I'd received the impression that Blix was an honest broker, a serious hard-working chap with the interests of humanity at the forefront of his Swedish democratic mind. This book (a charity shop purchase!) shows he's just another part of the problem.
Just a few notes:
* He has no doubts at all about 9/11, or 'September 11' as it's indexed. For someone investigating technical issues, this alone shows he's useless.
* He has no doubts (and produces no evidence) that Iraq was the most murderous regime since WW2 -
One of the bloodiest regimes the world has seen was eliminated. ... a giant statue of him [Saddam Hussein] was felled.. before the ... television cameras of the whole world. The naive detail about the statue - the accompanying detail was of course faked - is typical of Blix. What about mass slaughter in eastern Europe, in India and Bengal, in Nigeria, in Vietnam and Cambodia?
* Israel is only mentioned twice; there is nothing on Vanunu or 'ZOG' - this must be deliberate censorship policy on Blix's part, since anyone serious about nuclear matters must have views on Vanunu.
* There's nothing on oil, gold, or money. Even 'Blackwater' isn't mentioned.

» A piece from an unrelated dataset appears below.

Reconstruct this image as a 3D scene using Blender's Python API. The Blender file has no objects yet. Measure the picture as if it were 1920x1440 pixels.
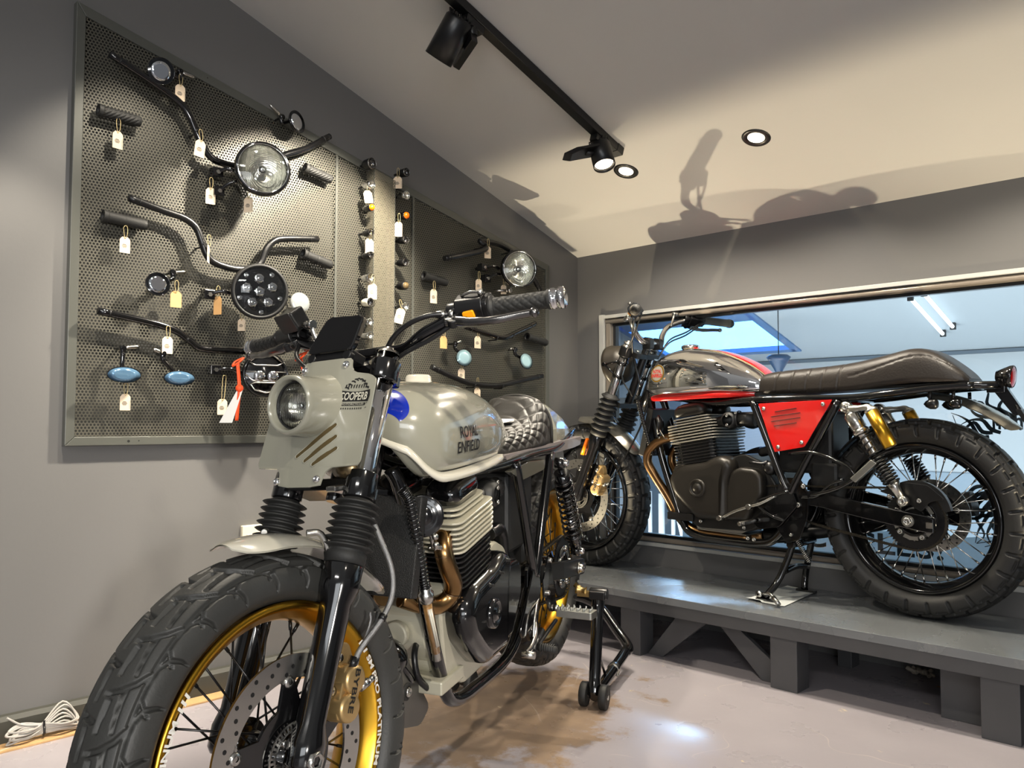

* He gives absurd unevidenced descriptions, which is standard media policy of course. Such and such a man is a 'brilliant negotiator', for example, with no evidence. People like Blair, Rice, Colin Powell are given this sort of unhelpful treatment - the idea is to influence the reader, but give no evidence.
* It's suggestive of his mentality that laughably irrelevant personal stuff is included - an operation, what his wife thought, how his hotel had no satellite link - but not whether this mattered.
* Blix claims to have been annoyed at media comments - there's absurd stuff about 'confining my reading to quality papers'! It reminds me of a hack book on Blair, which said at 9/11 Blair and his fellows watched events on TV! Is it really credible that people with vast intelligence back-up rely on the media like that?
* His accounts of UN procedures, such as they are, are impossible to judge reliably; there are anonymous briefings, meetings, reports, but no way to tell the internal UN procedural status, or legal status, of these events. A lot of the material he discusses may well have been utterly unimportant.
Looking over this book, and considering his 16 or so years heading the IEAE, one has to wonder if he was just a gullible simpleton, or a carefully selected well-informed front man. Obviously it's easiest just to arrange promotion for someone naive - they never need know. But there's a risk that such a person might awaken and latch onto some topic and not leave it alone.
I'm not even sure it's his own book. The English is formally correct - for example he distinguishes 'illicit' from 'elicit', something many English speakers can't do. How heavily edited was this book? I don't know; but its mass deception is painful to read.